The Western Cordillera is the third great physical region into which the continent may be divided, and south of about the thirty second parallel its formation is comparatively simple. Along the coast runs a range with a lower elevation than the main Cor dillera further inland, while between the two there is a great valley. The coastal range is represented south of latitude 42° by a chain of islands, the trend of which is parallel to the mainland, while the central valley, which has been subject to great glaciation, is submerged. North of Aconcagua the main Cordillera consists of two ranges, an eastern and a western, between which lie elevated plateaus. These ranges run more or less in the same direction as the meridian as far north as the nineteenth parallel, where they turn towards the north-west, and finally coalesce in the Cerro de Pasco. The enclosed plateau falls into three divisions : that of the Argentine, which belongs to the Pampa area of inland drainage, that of Bolivia, whose waters make their way to Lake Titicaca, and that of Peru, which is in the basin of the Amazon. The desert of Atacama, between the western and the coastal ranges, continues to the north the central valley of Chile. Beyond the Cerro de Pasco these ranges run in a north-westerly direction almost to the Gulf of Guayaquil, where the western one disappears. The Northern Andes begin at Loja, south-east of the Gulf of Guayaquil, and between Loja and the Knot of Pasto two ranges enclose the elevated plateau of Ecuador, which is much broken up by transverse ridges. From the Knot of Pasto three ranges diverge and traverse Colombia, the most easterly entering Venezuela and finally running eastward along the coast of the Caribbean Sea.

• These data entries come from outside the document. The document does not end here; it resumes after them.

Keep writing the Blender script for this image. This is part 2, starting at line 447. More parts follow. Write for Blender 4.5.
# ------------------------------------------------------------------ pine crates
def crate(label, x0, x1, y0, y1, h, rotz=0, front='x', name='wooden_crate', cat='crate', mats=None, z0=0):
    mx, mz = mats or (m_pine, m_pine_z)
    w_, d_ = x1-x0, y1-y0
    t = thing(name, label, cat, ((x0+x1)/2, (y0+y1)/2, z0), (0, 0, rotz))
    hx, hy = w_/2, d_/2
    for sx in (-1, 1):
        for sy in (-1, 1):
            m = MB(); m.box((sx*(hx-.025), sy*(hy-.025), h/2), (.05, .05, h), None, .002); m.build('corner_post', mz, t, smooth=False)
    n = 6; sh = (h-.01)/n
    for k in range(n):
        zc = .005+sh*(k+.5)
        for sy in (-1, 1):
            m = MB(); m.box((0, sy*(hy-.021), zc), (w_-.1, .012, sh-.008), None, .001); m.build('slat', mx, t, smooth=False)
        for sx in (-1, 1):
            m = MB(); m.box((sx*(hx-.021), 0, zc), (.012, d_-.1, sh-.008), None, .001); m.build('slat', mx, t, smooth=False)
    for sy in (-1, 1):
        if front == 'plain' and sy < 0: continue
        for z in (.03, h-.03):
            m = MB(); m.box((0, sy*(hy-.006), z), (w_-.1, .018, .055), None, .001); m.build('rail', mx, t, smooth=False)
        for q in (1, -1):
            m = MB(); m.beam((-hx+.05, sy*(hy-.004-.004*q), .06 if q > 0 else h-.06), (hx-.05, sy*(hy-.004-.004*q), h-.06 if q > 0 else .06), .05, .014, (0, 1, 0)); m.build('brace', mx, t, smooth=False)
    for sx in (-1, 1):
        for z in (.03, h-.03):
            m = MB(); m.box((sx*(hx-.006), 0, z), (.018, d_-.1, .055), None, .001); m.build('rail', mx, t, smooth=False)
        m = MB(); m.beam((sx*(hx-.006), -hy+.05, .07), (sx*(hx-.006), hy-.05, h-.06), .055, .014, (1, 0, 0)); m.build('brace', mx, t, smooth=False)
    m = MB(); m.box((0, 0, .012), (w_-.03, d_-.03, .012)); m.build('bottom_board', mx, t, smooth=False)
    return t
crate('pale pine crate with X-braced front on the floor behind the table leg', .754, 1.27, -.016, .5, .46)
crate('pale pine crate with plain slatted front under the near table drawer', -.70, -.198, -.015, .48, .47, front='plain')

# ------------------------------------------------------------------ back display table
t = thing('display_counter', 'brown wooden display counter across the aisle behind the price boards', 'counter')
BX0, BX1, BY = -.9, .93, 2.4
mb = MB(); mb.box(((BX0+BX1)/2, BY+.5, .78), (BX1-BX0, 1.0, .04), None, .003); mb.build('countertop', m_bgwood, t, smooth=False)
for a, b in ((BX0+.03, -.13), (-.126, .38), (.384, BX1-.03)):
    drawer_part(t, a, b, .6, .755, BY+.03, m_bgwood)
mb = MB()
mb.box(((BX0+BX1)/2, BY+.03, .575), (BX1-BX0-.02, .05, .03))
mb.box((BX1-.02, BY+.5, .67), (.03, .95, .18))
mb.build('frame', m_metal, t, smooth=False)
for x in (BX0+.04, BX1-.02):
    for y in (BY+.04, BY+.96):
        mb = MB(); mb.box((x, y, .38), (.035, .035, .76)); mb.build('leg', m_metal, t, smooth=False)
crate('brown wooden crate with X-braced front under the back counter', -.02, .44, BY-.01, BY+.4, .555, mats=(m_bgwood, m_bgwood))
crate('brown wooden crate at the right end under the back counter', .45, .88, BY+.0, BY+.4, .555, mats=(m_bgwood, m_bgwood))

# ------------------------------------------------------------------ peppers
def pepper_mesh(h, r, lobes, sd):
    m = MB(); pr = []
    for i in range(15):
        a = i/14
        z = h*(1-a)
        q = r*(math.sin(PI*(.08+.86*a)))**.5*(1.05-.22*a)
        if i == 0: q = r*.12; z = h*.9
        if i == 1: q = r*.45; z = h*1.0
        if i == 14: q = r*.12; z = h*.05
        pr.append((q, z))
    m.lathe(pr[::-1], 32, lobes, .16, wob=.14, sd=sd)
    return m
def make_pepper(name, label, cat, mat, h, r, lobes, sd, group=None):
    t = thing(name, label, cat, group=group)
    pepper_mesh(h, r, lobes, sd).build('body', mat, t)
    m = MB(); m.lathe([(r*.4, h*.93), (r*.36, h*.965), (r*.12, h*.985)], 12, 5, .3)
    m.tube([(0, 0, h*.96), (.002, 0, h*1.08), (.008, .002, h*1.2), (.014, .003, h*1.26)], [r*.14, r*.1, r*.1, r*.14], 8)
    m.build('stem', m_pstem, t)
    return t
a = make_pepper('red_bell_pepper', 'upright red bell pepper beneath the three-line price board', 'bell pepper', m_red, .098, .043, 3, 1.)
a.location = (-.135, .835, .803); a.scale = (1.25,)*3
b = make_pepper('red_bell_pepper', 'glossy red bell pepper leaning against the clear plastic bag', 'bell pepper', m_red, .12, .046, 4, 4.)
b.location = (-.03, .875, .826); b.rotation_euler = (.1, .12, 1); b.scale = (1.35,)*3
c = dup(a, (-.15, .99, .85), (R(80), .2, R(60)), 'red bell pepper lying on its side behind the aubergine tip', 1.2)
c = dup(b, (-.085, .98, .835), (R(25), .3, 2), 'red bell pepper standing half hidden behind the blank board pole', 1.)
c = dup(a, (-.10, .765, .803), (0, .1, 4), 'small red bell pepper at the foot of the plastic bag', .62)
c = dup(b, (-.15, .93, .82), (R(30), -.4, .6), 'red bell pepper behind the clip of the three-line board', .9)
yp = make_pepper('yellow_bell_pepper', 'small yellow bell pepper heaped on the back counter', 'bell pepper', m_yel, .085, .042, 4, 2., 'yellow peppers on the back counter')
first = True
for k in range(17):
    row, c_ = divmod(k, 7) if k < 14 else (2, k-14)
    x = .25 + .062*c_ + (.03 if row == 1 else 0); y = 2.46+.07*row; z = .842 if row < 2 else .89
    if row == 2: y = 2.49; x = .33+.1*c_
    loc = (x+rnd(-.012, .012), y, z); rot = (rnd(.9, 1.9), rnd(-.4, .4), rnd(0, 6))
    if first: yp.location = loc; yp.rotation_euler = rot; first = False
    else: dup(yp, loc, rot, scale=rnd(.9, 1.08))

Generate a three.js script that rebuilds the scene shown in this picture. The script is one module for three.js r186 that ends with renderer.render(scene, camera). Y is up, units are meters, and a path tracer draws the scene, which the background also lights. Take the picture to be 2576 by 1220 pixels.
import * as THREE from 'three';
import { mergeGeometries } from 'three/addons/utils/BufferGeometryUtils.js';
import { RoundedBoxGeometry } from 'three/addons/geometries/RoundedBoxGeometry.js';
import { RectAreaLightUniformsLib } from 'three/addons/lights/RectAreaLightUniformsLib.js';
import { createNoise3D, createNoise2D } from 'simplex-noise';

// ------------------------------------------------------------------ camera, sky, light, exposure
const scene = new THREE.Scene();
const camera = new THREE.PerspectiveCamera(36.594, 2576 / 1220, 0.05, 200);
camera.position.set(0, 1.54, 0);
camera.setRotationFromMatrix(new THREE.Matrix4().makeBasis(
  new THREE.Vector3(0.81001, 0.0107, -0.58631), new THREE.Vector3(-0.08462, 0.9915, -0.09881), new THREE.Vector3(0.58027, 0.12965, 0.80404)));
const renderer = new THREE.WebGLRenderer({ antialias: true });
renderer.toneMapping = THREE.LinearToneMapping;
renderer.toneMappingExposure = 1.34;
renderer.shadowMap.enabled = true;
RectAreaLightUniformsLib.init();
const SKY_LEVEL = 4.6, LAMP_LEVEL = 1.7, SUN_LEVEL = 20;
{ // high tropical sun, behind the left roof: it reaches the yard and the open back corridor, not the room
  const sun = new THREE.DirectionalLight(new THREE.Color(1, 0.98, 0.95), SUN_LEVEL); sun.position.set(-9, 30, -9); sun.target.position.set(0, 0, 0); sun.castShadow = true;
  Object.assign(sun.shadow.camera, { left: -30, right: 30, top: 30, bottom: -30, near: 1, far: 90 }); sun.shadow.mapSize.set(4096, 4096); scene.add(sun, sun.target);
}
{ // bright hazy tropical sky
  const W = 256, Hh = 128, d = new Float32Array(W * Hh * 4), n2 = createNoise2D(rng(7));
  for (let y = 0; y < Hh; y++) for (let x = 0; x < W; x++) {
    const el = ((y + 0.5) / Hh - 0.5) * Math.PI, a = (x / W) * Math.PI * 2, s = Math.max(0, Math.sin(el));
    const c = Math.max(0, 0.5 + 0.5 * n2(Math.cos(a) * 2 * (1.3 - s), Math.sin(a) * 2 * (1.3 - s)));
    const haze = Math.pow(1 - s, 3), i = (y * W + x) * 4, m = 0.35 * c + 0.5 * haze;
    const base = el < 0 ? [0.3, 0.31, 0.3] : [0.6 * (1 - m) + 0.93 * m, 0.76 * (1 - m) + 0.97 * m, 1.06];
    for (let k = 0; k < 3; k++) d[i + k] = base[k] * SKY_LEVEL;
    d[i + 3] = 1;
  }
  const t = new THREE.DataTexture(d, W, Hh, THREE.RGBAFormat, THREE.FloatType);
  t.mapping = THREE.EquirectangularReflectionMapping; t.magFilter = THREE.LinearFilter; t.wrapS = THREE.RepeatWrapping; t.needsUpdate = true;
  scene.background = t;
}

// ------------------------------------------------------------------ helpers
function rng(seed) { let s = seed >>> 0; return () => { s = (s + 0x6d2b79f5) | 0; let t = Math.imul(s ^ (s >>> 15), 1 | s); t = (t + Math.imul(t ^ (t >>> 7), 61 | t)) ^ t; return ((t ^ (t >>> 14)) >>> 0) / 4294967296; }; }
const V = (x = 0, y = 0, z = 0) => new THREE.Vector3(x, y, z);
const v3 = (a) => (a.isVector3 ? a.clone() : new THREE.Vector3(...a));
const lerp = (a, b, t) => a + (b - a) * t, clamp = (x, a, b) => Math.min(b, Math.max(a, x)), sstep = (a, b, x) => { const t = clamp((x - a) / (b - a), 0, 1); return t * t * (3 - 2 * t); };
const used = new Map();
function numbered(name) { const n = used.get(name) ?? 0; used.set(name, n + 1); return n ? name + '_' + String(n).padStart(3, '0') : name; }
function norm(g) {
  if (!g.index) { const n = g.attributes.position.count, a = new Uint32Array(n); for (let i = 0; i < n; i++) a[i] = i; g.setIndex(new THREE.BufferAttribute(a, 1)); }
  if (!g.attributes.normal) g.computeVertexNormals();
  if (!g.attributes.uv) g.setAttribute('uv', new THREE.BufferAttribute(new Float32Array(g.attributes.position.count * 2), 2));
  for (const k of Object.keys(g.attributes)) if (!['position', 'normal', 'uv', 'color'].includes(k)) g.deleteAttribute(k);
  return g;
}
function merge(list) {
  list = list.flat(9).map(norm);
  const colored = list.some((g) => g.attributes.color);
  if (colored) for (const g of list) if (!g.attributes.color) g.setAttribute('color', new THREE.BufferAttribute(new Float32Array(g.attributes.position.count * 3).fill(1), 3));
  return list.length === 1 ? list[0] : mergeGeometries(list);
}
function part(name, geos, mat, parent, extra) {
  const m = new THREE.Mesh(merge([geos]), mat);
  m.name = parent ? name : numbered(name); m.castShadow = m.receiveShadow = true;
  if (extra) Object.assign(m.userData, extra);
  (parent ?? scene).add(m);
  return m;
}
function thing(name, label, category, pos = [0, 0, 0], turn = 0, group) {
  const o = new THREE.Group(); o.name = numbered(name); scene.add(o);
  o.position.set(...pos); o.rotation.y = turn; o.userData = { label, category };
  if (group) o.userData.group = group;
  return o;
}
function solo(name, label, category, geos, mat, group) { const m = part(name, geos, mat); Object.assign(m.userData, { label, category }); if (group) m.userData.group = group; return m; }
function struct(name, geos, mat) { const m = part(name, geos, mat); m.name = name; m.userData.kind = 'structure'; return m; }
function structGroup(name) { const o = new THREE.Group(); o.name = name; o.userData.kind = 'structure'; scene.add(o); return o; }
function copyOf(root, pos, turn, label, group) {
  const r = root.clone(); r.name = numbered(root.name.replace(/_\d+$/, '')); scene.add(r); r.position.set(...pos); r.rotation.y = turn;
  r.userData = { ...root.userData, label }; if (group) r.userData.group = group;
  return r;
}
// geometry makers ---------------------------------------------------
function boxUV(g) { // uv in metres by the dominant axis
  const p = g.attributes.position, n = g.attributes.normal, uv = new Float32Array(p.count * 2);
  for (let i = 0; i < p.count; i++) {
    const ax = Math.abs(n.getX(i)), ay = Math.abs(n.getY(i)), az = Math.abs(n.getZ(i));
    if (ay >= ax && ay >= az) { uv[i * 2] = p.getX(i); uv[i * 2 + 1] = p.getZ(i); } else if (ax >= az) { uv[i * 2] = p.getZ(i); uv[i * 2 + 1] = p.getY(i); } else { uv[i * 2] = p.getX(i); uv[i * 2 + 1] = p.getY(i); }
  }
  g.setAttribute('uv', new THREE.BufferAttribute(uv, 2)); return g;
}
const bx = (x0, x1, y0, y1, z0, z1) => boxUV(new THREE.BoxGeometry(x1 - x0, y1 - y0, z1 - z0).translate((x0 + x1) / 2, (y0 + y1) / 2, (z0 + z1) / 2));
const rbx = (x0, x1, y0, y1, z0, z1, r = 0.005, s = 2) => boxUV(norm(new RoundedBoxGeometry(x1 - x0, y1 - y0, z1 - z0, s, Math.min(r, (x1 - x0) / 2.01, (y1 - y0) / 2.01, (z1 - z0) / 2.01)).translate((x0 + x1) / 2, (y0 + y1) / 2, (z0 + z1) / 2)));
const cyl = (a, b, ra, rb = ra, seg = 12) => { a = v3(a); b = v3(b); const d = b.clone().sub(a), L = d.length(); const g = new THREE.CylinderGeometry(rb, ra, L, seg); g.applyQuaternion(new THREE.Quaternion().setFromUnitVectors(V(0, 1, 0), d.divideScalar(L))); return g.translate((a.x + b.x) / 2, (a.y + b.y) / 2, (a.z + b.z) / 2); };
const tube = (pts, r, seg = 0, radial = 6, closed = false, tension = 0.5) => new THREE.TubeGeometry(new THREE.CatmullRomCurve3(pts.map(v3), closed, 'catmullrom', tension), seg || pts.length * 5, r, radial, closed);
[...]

The geological structure of the whole Cordilleran system varies greatly and is still very imperfectly known. South of the fortieth parallel granitic rocks prevail, and the coast ranges are believed to be Archan ; north of the latitude mentioned, the western range of the Cordillera consists chiefly of rocks of Jurassic and Cretaceous age on an Archan base, with eruptive materials interbedded, while the eastern range is built up of Archan and rocks with Cretaceous deposits in places. Volcanic rocks lie between the eastern and western ranges. The Northern Andes consist chiefly of Archan and Cretaceous rocks.